The Bible says: “There is no God” (Ps. 14:1); but then, this is to be taken with the context: “The fool hath said in his heart.” Satan's “it is written,” (Mat. 4:6) is supplemented by Christ's “It is written again” (Mat. 4:7). Trivialities are like the hair and nails of the body—they have their place as parts of a complete and organic whole; see Ebrard, Dogmatik, 1:40. The verse which mentions Paul's cloak at Troas (2 Tim. 4:13) is (1) a sign of genuineness—a forger would not invent it; (2) an evidence of temporal need endured for the gospel; (3) an indication of the limits of inspiration,—even Paul must have books and parchments. Col. 2:21—“Handle not, nor taste, nor touch”—is to be interpreted by the context in verse 20—“why ... do ye subject yourselves to ordinances?” and by verse 22—“after the precepts and doctrines of men.” Hodge, Syst. Theol., 1:164—“The difference between John's gospel and the book of Chronicles is like that between man's brain and the hair of his head; nevertheless the life of the body is as truly in the hair as in the brain.” Like railway coupons, Scripture texts are “Not good if detached.”
Crooker, The New Bible and its New Uses, 137-144, utterly denies the unity of the Bible.

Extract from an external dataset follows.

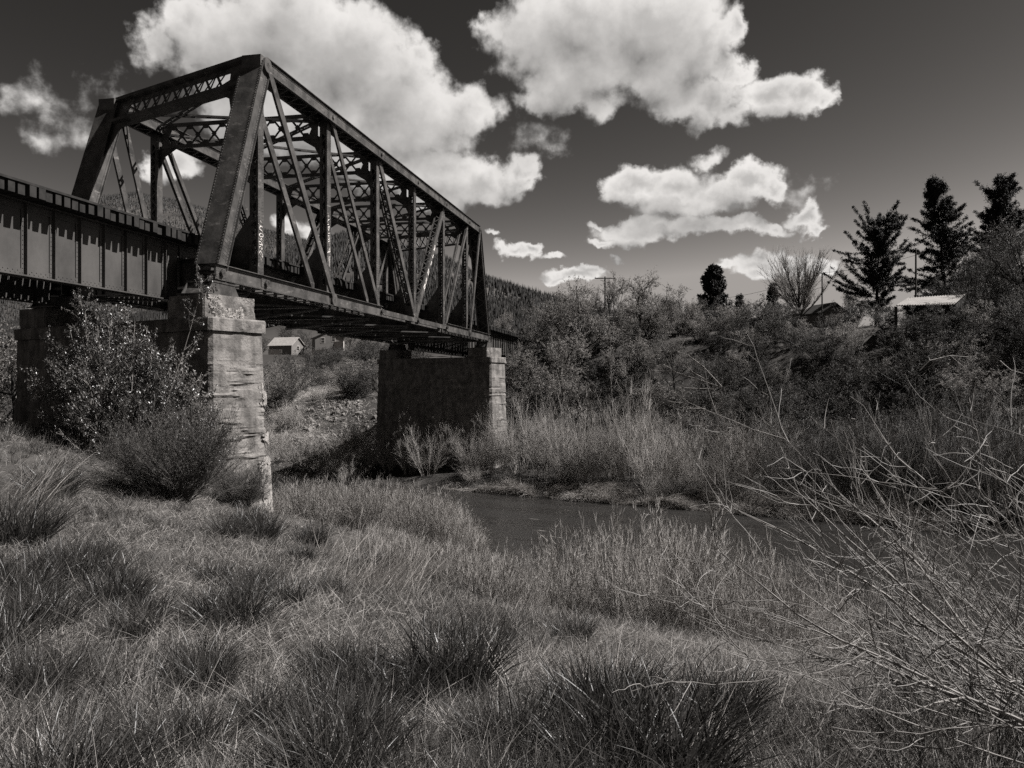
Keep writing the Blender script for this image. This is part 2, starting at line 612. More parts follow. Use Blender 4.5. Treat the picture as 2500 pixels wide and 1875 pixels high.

Prof. A. B. Davidson of Edinburgh says that “A theology of the O. T. is really an impossibility, because the O. T. is not a homogeneous whole.” These denials proceed from an insufficient recognition of the principle of evolution in O. T. history and doctrine. Doctrines in early Scripture are like rivers at their source; they are not yet fully expanded; many affluents are yet to come. See Bp. Bull's Sermon, in Works, xv:183; and Bruce, Apologetics, 323—“The literature of the early stages of revelation must share the defects of the revelation which it records and interprets.... The final revelation enables us to see the defects of the earlier.... We should find Christ in the O. T. as we find the butterfly in the caterpillar, and man the crown of the universe in the fiery cloud.” Crane, Religion of To-morrow, 224—Every part is to be modified [pg 218]by every other part. No verse is true out of the Book, but the whole Book taken together is true. Gore, in Lux Mundi, 350—“To recognize the inspiration of the Scriptures is to put ourselves to school in every part of them.” Robert Browning, Ring and Book, 175 (Pope, 228)—“Truth nowhere lies, yet everywhere, in these; Not absolutely in a portion, yet Evolvable from the whole; evolved at last Painfully, held tenaciously by me.” On the Organic Unity of the O. T., see Orr, Problem of the O. T., 27-51.
9. When the unity of the Scripture is fully recognized, the Bible, in spite of imperfections in matters non-essential to its religious purpose, furnishes a safe and sufficient guide to truth and to salvation.